Cal Tech professor Thomas Heaton says the early warning system could make elevators automatically stop at their nearest floor.

"Having seconds could help depending on what the situation is," Heaton said. "I don't know about you but I don't want to be in an elevator when an earthquake hits. It would take the elevator to the closest floor and would extinguish flames in a hazardous situation."

Heaton says it's about time the warning system is being called into action.

"We have technology to communicate instantaneously, make decisions instantaneously. We have a network of seismometers. We just need to put it all together," Heaton said.

The alert would be sent via a text message or would appear instantly on your TV screen. However, receiving this earthquake warning system would depend on where you live. If you live near the epicenter, you wouldn't get a warning at all. Only residents who live near what researchers call the "blind zone" would be alerted.

The system would also warn officials when a tsunami is a possibility.

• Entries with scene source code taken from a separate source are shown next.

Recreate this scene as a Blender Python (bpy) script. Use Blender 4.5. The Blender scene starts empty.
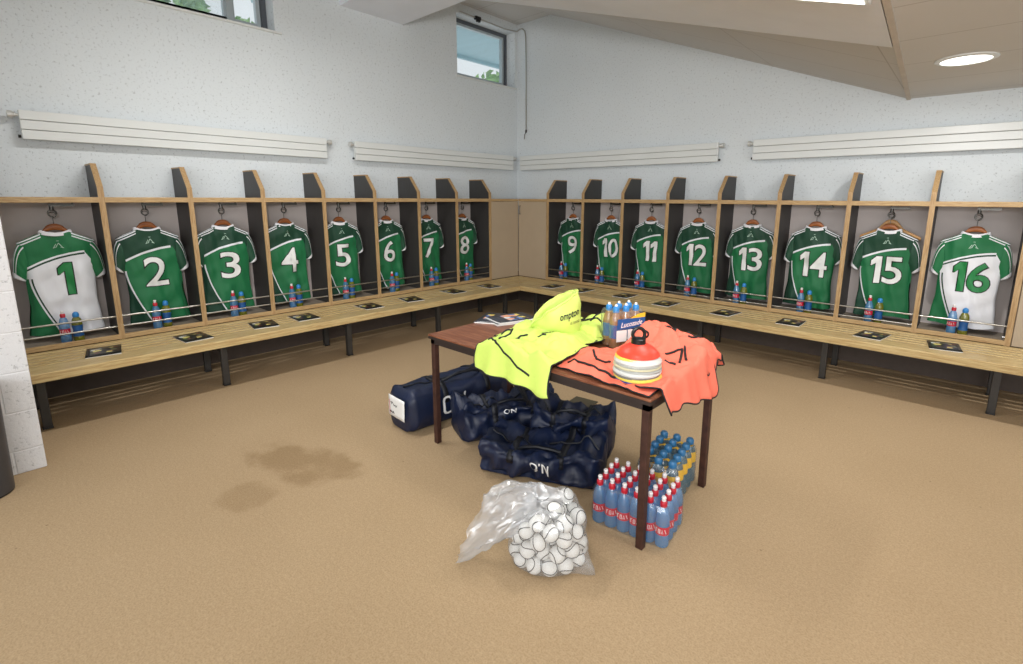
import bpy, bmesh, math, random
import numpy as np
from mathutils import Vector, Matrix, noise as mnoise

SC = bpy.context.scene
COL = SC.collection
PI = math.pi
random.seed(7)

# ------------------------------------------------------------------ camera
CAM_POS = Vector((5.5877, -5.9214, 1.6116))
YAW, PITCH, ROLL, FPX, PX, PY = math.radians(41.8759), math.radians(10.7403), math.radians(0.297), 499.803, 529.745, 293.003
fw = Vector((-math.sin(YAW) * math.cos(PITCH), math.cos(YAW) * math.cos(PITCH), -math.sin(PITCH)))
rt = Vector((math.cos(YAW), math.sin(YAW), 0))
up = rt.cross(fw)
rt2 = rt * math.cos(ROLL) + up * math.sin(ROLL)
up2 = up * math.cos(ROLL) - rt * math.sin(ROLL)
cam_data = bpy.data.cameras.new('camera')
cam = bpy.data.objects.new('camera', cam_data)
COL.objects.link(cam)
cam_data.sensor_width = 36.0
cam_data.lens = FPX / 1023 * 36.0
cam_data.shift_x = (511.5 - PX) / 1023
cam_data.shift_y = (PY - 332.0) / 1023
cam_data.clip_start = 0.02
M = Matrix((rt2, up2, -fw)).transposed().to_4x4()
M.translation = CAM_POS
cam.matrix_world = M
SC.camera = cam

# ------------------------------------------------------------------ view, world, lights
SC.view_settings.view_transform = 'Standard'
SC.view_settings.look = 'None'
SC.view_settings.gamma = 1.0
SC.view_settings.use_curve_mapping = False
SC.view_settings.exposure = -0.10
world = bpy.data.worlds.new('world')
SC.world = world
world.use_nodes = True
bg = world.node_tree.nodes['Background']
bg.inputs[0].default_value = (0.90, 0.96, 1.0, 1)
bg.inputs[1].default_value = 1.05


def area_light(name, loc, sx, sy, power, color, target=None, shape='RECTANGLE', spread=PI):
    d = bpy.data.lights.new(name, 'AREA')
    d.shape = shape
    d.size = sx
    d.size_y = sy
    d.energy = power
    d.color = color
    d.spread = spread
    o = bpy.data.objects.new(name, d)
    COL.objects.link(o)
    o.location = loc
    if target is not None:
        o.rotation_euler = (Vector(target) - Vector(loc)).to_track_quat('-Z', 'Y').to_euler()
    return o


WARM = (1.0, 0.98, 0.95)
DOWNLIGHTS = [(5.37, -1.40), (7.3, -1.40), (5.37, -3.9), (7.3, -3.9), (5.37, -6.4), (7.3, -6.4)]
for lx, ly in DOWNLIGHTS:
    area_light('downlight_glow', (lx, ly, 2.50), 0.12, 0.12, 20 if ly > -2 else 8, WARM, shape='DISK')
# tubes of the strip fittings under the ceiling
area_light('strip_light_glow', (4.60, -3.27, 2.48), 0.8, 0.26, 14, (1.0, 0.98, 0.95))
area_light('strip_light_glow', (2.15, -4.15, 3.42), 0.06, 1.6, 66, (1.0, 0.99, 0.97))
# frontal fill light added out of view behind the photographer
area_light('added_fill_glow', (6.6, -8.6, 1.9), 4.8, 1.9, 170, (0.97, 0.985, 1.0), target=(2.6, -2.2, 1.35))

# the photographer's flash, held up beside the camera and tilted up
fl = bpy.data.lights.new('camera_flash', 'SPOT')
fl.energy = 230
fl.color = (1.0, 0.985, 0.97)
fl.spot_size = math.radians(120)
fl.spot_blend = 1.0
fl.shadow_soft_size = 0.18
flo = bpy.data.objects.new('camera_flash', fl)
COL.objects.link(flo)
flo.location = (5.50, -6.10, 2.15)
flo.rotation_euler = (Vector((1.0, -1.0, 2.6)) - flo.location).to_track_quat('-Z', 'Y').to_euler()


# ------------------------------------------------------------------ helpers
def lin(c):
    c = c / 255.0
    return c / 12.92 if c <= 0.04045 else ((c + 0.055) / 1.055) ** 2.4


def rgb(r, g, b):
    return (lin(r), lin(g), lin(b), 1.0)


def new_mat(name):
    m = bpy.data.materials.new(name)
    m.use_nodes = True
    nt = m.node_tree
    bs = nt.nodes['Principled BSDF']
    return m, nt, bs


def nd(nt, t, **kw):
    n = nt.nodes.new(t)
    for k, v in kw.items():
        if k.startswith('i_'):
            n.inputs[k[2:]].default_value = v
        else:
            setattr(n, k, v)
    return n


def math_node(nt, op, a, b=None, c=None):
    n = nt.nodes.new('ShaderNodeMath')
    n.operation = op
    for i, x in enumerate((a, b, c)):
        if x is None:
            continue
        if isinstance(x, (int, float)):
            n.inputs[i].default_value = x
        else:
            nt.links.new(x, n.inputs[i])
    return n.outputs[0]


def mix_col(nt, fac, a, b):
    n = nt.nodes.new('ShaderNodeMix')
    n.data_type = 'RGBA'
    for s, x in ((0, fac), (6, a), (7, b)):
        if isinstance(x, (int, float)):
            n.inputs[s].default_value = x
        elif isinstance(x, tuple):
            n.inputs[s].default_value = x
        else:
            nt.links.new(x, n.inputs[s])
    return n.outputs[2]


def smooth_mask(nt, val, lo, hi):
    """1 at and above hi, 0 at and below lo"""
    n = nt.nodes.new('ShaderNodeMapRange')
    n.interpolation_type = 'SMOOTHSTEP'
    n.inputs['From Min'].default_value = lo
    n.inputs['From Max'].default_value = hi
    nt.links.new(val, n.inputs['Value'])
    return n.outputs['Result']


def plain(name, c, rough=0.55, metal=0.0, var=0.06, scale=14.0, bump=0.0, bscale=60.0, stretch=(1, 1, 1), spec=0.5, sheen=0.0, alpha=1.0, trans=0.0):
    m, nt, bs = new_mat(name)
    tc = nd(nt, 'ShaderNodeTexCoord')
    mp = nd(nt, 'ShaderNodeMapping')
    mp.inputs['Scale'].default_value = stretch
    nt.links.new(tc.outputs['Object'], mp.inputs['Vector'])
    nz = nd(nt, 'ShaderNodeTexNoise', i_Scale=scale, i_Detail=3.0)
    nt.links.new(mp.outputs[0], nz.inputs['Vector'])
    base = rgb(*c)
    lo = tuple(x * (1 - var * 2) for x in base[:3]) + (1,)
    hi = tuple(min(1, x * (1 + var * 2)) for x in base[:3]) + (1,)
    nt.links.new(mix_col(nt, nz.outputs['Fac'], lo, hi), bs.inputs['Base Color'])
    bs.inputs['Roughness'].default_value = rough
    bs.inputs['Metallic'].default_value = metal
    bs.inputs['Specular IOR Level'].default_value = spec
    bs.inputs['Alpha'].default_value = alpha
    if trans:
        bs.inputs['Transmission Weight'].default_value = trans
    if sheen:
        bs.inputs['Sheen Weight'].default_value = sheen
    if bump:
        n2 = nd(nt, 'ShaderNodeTexNoise', i_Scale=bscale, i_Detail=2.0)
        nt.links.new(mp.outputs[0], n2.inputs['Vector'])
        bp = nd(nt, 'ShaderNodeBump', i_Strength=bump, i_Distance=0.01)
        nt.links.new(n2.outputs['Fac'], bp.inputs['Height'])
        nt.links.new(bp.outputs[0], bs.inputs['Normal'])
    return m


def wood(name, c1, c2, stretch, scale=7.0, rough=0.42, spec=0.4, dist=1.2):
    m, nt, bs = new_mat(name)
    tc = nd(nt, 'ShaderNodeTexCoord')
    mp = nd(nt, 'ShaderNodeMapping')
    mp.inputs['Scale'].default_value = stretch
    nt.links.new(tc.outputs['Object'], mp.inputs['Vector'])
    nz = nd(nt, 'ShaderNodeTexNoise', i_Scale=scale, i_Detail=5.0, i_Distortion=dist)
    nt.links.new(mp.outputs[0], nz.inputs['Vector'])
    nf = nd(nt, 'ShaderNodeTexNoise', i_Scale=scale * 6, i_Detail=2.0)
    nt.links.new(mp.outputs[0], nf.inputs['Vector'])
    f = smooth_mask(nt, nz.outputs['Fac'], 0.36, 0.66)
    a = mix_col(nt, f, rgb(*c1), rgb(*c2))
    f2 = smooth_mask(nt, nf.outputs['Fac'], 0.55, 0.75)
    dk = tuple(x * 0.62 for x in rgb(*c2)[:3]) + (1,)
    f3 = math_node(nt, 'MULTIPLY', f2, 0.45)
    nt.links.new(mix_col(nt, f3, a, dk), bs.inputs['Base Color'])
    bs.inputs['Roughness'].default_value = rough
    bs.inputs['Specular IOR Level'].default_value = spec
    return m


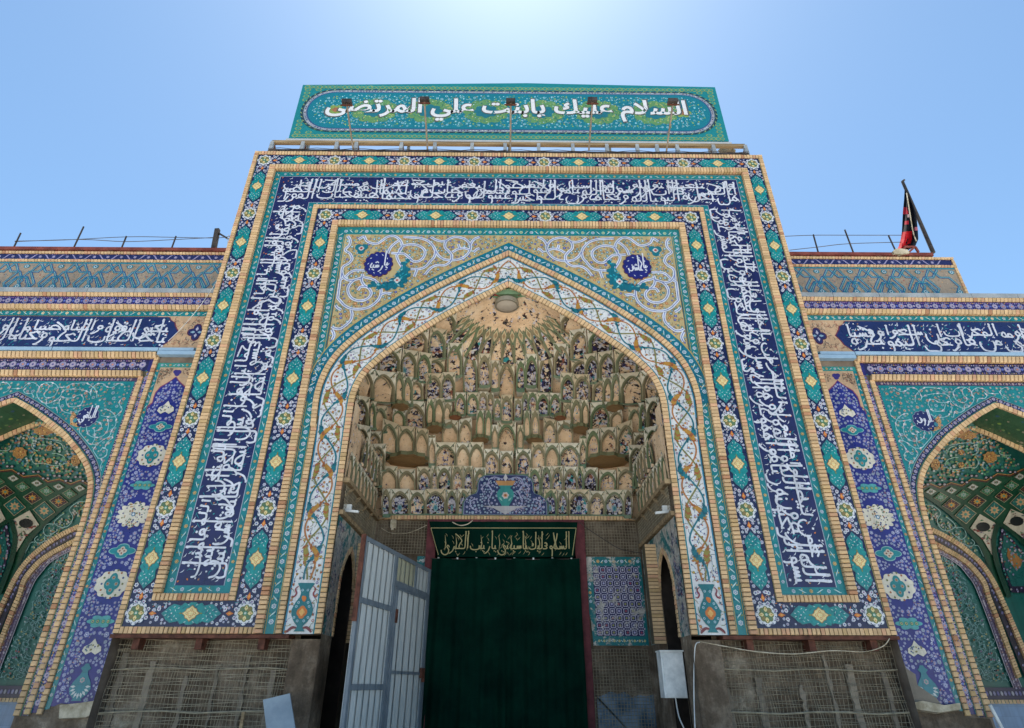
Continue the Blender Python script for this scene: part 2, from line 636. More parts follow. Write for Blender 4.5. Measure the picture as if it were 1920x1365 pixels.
# ------------------------------------------------------------------ reed-pen script for the glazed inscriptions
# every letter is a few pen strokes: x runs leftwards from its right edge, y up from the base line
LOOP = [(.06, .30), (.14, .56), (.36, .60), (.46, .36), (.32, .16), (.10, .24), (.06, .32)]
BOWL = [(0, .25), (.02, -.25), (.25, -.72), (.62, -.82), (.98, -.55), (1.10, -.05), (1.04, .22)]
PEN = {
    'alif': ([[(.16, 2.25), (.08, 2.3), (.13, 1.3), (.16, .02)]], .34), 'alif_f': ([[(0, 0), (.16, .03), (.22, .3), (.20, 2.3), (.27, 2.2)]], .36),
    'lam': ([[(.10, 2.2), (.04, 2.28), (.10, 1.2), (.13, .25), (.28, .02), (.52, 0)]], .52), 'lam_f': ([[(.10, 2.2), (.04, 2.28), (.12, 1.0)] + [(x + .1, y) for x, y in BOWL]], 1.22),
    'lamalif': ([[(.62, 2.2), (.52, 1.2), (.22, .25), (.06, .05), (.3, 0), (.62, .1)], [(.05, 2.1), (.22, 1.3), (.55, .5), (.66, .08)]], .74),
    'tooth': ([[(0, 0), (.14, .04), (.17, .42), (.22, .06), (.42, 0)]], .42), 'beh_f': ([[(.02, .42), (.05, .02), (.4, -.14), (.95, -.14), (1.3, .02), (1.38, .36)]], 1.42),
    'noon_f': ([BOWL], 1.16), 'yeh_f': ([[(0, .15), (.2, .42), (.38, .28), (.22, .02), (.08, -.2), (.2, -.66), (.65, -.84), (1.1, -.6), (1.24, -.2)]], 1.26),
    'jeem': ([[(.02, .62), (.22, .78), (.5, .66), (.78, .62), (.52, .34), (.2, .06), (0, 0)], [(.2, .06), (.82, 0)]], .84),
    'jeem_f': ([[(.02, .62), (.22, .78), (.5, .66), (.82, .62), (.44, .32), (.16, -.1), (.14, -.6), (.45, -1.0), (.95, -.98), (1.15, -.75)]], 1.1),
    'dal': ([[(.06, .72), (.22, .5), (.34, .2), (.26, .0), (.02, -.02)], [(.0, .0), (.1, .0)]], .5), 'reh': ([[(0, .30), (.10, .02), (.3, -.35), (.68, -.62), (.8, -.6)]], .66),
    'seen': ([[(0, .05), (.06, .38), (.14, .06), (.24, .06), (.30, .38), (.38, .06), (.50, .06), (.56, .36), (.64, .02), (.9, 0)]], .88), 'seen_f': ([[(0, .05), (.06, .38), (.14, .06), (.24, .06), (.30, .38), (.38, .06), (.5, .1)] + [(x + .5, y) for x, y in BOWL]], 1.62),
    'sad': ([[(0, .05), (.2, .40), (.5, .62), (.8, .52), (.82, .2), (.5, .02), (0, .02)], [(.5, .02), (.95, .02), (1.0, .3), (1.04, .04), (1.2, 0)]], 1.18), 'tah': ([[(0, .05), (.2, .40), (.5, .62), (.8, .52), (.82, .2), (.5, .02), (0, .02)], [(.30, 2.1), (.26, 1.1), (.24, .35)], [(.5, .02), (1.0, 0)]], .98),
    'ain': ([[(.1, .62), (.3, .82), (.52, .74)], [(.52, .42), (.3, .36), (.12, .5), (.3, .7)], [(.3, .36), (.16, .1), (.4, .0), (.8, 0)]], .78), 'ain_f': ([[(.1, .60), (.36, .78), (.5, .6), (.2, .36), (.12, -.1), (.1, -.6), (.42, -1.0), (.95, -.95)]], 1.05),
    'feh': ([LOOP, [(0, 0), (.3, .12), (.6, 0)]], .58), 'feh_f': ([LOOP, [(.42, .3), (.5, -.02), (.9, -.14), (1.4, .0), (1.5, .3)]], 1.5), 'qaf_f': ([LOOP, [(x + .38, y) for x, y in BOWL]], 1.5),
    'waw': ([LOOP, [(.1, .2), (.3, .1), (.42, -.2), (.75, -.55), (.9, -.55)]], .72), 'meem': ([[(0, 0), (.12, .32), (.34, .34), (.38, .08), (.16, -.04), (0, 0)], [(.3, .02), (.55, 0)]], .54), 'meem_f': ([[(0, .05), (.14, .36), (.36, .30), (.34, .04), (.12, 0), (.06, -.4), (.12, -1.0)]], .5),
    'heh': ([[(0, 0), (.3, .45), (.52, .2), (.3, -.08), (.12, .12), (.34, .5), (.2, .66)], [(.4, 0), (.72, 0)]], .70), 'heh_f': ([[(0, .05), (.12, .55), (.34, .42), (.4, .12), (.2, -.02), (.04, .06)]], .48),
    'kaf': ([[(1.15, 2.0), (.6, 1.6), (.12, 1.05), (.34, .7), (.52, .3), (.4, .02), (0, 0)], [(.4, .0), (.86, 0)]], .80), 'kaf_f': ([[(.14, 2.1), (.08, 2.2), (.14, .9), (.16, .2), (.4, -.02), (.9, -.06), (1.2, .12)], [(.7, .75), (.5, .6), (.7, .48), (.5, .36)]], 1.2), 'hamza': ([[(.3, .55), (.12, .45), (.2, .3), (.36, .3)]], .3)}
KIND = {}
for k_, chars in (('alif', 'اأإآ'), ('tooth', 'بتثنيئ'), ('jeem', 'جحخ'), ('dal', 'دذ'), ('reh', 'رز'), ('seen', 'سش'), ('sad', 'صض'), ('tah', 'طظ'), ('ain', 'عغ'), ('feh', 'فق'), ('kaf', 'ك'), ('lam', 'ل'), ('meem', 'م'), ('heh', 'هة'), ('waw', 'وؤ'), ('yeh', 'ىي'), ('hamza', 'ء')):
    for ch in chars:
        KIND.setdefault(ch, k_)
KIND['ي'] = 'tooth'
FINAL = {'ب': 'beh_f', 'ت': 'beh_f', 'ث': 'beh_f', 'ن': 'noon_f', 'ي': 'yeh_f', 'ى': 'yeh_f', 'ئ': 'yeh_f', 'ج': 'jeem_f', 'ح': 'jeem_f', 'خ': 'jeem_f', 'س': 'seen_f', 'ش': 'seen_f', 'ص': 'sad', 'ض': 'sad', 'ع': 'ain_f', 'غ': 'ain_f', 'ف': 'feh_f', 'ق': 'qaf_f', 'ك': 'kaf_f', 'ل': 'lam_f', 'م': 'meem_f', 'ه': 'heh_f', 'ة': 'heh_f'}
DOTS = {'ب': (1, -1), 'ت': (2, 1), 'ث': (3, 1), 'ن': (1, 1), 'ي': (2, -1), 'ج': (1, -1), 'خ': (1, 1), 'ذ': (1, 1), 'ز': (1, 1), 'ش': (3, 1), 'ض': (1, 1), 'ظ': (1, 1), 'غ': (1, 1), 'ف': (1, 1), 'ق': (2, 1), 'ة': (2, 1)}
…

Warning systems are already in place in Japan, Mexico, and Romania and have been proven successful. The state of California doesn't have one yet due to the cost. One-thousand earthquake monitoring stations would have to be built or upgraded, costing $80 million and $10 million annually to keep them running.

The senator is hoping for federal assistance to supplement the startup costs, money Padilla says would be well spent.

Getting the earthquake warning system up and running isn't going to be a quick process. Even if Padilla's legislation is passed, it will take as many as two years before citizens become equipped with an earthquake alarm.